— Begin —
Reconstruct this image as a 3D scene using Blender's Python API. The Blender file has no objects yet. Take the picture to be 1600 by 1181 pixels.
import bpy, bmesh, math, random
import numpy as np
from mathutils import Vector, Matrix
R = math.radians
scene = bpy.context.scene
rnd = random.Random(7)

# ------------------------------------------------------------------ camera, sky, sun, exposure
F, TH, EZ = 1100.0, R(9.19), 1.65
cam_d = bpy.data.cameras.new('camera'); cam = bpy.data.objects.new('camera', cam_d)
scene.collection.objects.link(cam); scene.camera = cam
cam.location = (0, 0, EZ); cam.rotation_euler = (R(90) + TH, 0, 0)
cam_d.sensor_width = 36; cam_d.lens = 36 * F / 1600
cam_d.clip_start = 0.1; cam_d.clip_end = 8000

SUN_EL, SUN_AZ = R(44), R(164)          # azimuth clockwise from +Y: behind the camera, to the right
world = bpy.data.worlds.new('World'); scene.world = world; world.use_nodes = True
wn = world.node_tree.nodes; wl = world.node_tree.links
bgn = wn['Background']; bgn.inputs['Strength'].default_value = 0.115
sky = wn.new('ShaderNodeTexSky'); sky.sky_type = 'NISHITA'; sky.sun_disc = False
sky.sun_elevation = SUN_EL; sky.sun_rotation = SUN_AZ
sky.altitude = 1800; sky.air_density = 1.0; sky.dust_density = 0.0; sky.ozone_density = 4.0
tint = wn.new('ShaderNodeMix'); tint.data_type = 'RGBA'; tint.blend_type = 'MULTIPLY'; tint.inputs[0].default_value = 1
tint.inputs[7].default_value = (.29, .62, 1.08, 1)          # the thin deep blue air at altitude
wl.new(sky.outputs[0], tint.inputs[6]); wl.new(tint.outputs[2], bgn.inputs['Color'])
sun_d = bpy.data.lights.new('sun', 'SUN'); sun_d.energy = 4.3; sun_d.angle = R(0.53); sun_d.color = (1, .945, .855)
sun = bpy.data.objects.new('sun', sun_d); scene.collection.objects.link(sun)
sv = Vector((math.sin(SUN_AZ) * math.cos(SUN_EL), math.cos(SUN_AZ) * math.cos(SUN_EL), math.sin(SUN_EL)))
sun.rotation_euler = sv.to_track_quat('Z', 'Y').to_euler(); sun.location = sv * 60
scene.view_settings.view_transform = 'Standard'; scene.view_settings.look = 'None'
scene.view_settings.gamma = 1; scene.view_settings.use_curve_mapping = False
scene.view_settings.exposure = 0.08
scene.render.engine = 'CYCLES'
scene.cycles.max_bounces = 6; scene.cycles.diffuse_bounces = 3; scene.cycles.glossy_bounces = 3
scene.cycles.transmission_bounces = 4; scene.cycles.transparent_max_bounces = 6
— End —
Look above and repeat, character for character, the lines from the first one to the line with "cam_d.clip_start = 0.1; cam_d.clip_end = 8000", counting both.

Reconstruct this image as a 3D scene using Blender's Python API. The Blender file has no objects yet. Take the picture to be 1600 by 1181 pixels.
import bpy, bmesh, math, random
import numpy as np
from mathutils import Vector, Matrix
R = math.radians
scene = bpy.context.scene
rnd = random.Random(7)

# ------------------------------------------------------------------ camera, sky, sun, exposure
F, TH, EZ = 1100.0, R(9.19), 1.65
cam_d = bpy.data.cameras.new('camera'); cam = bpy.data.objects.new('camera', cam_d)
scene.collection.objects.link(cam); scene.camera = cam
cam.location = (0, 0, EZ); cam.rotation_euler = (R(90) + TH, 0, 0)
cam_d.sensor_width = 36; cam_d.lens = 36 * F / 1600
cam_d.clip_start = 0.1; cam_d.clip_end = 8000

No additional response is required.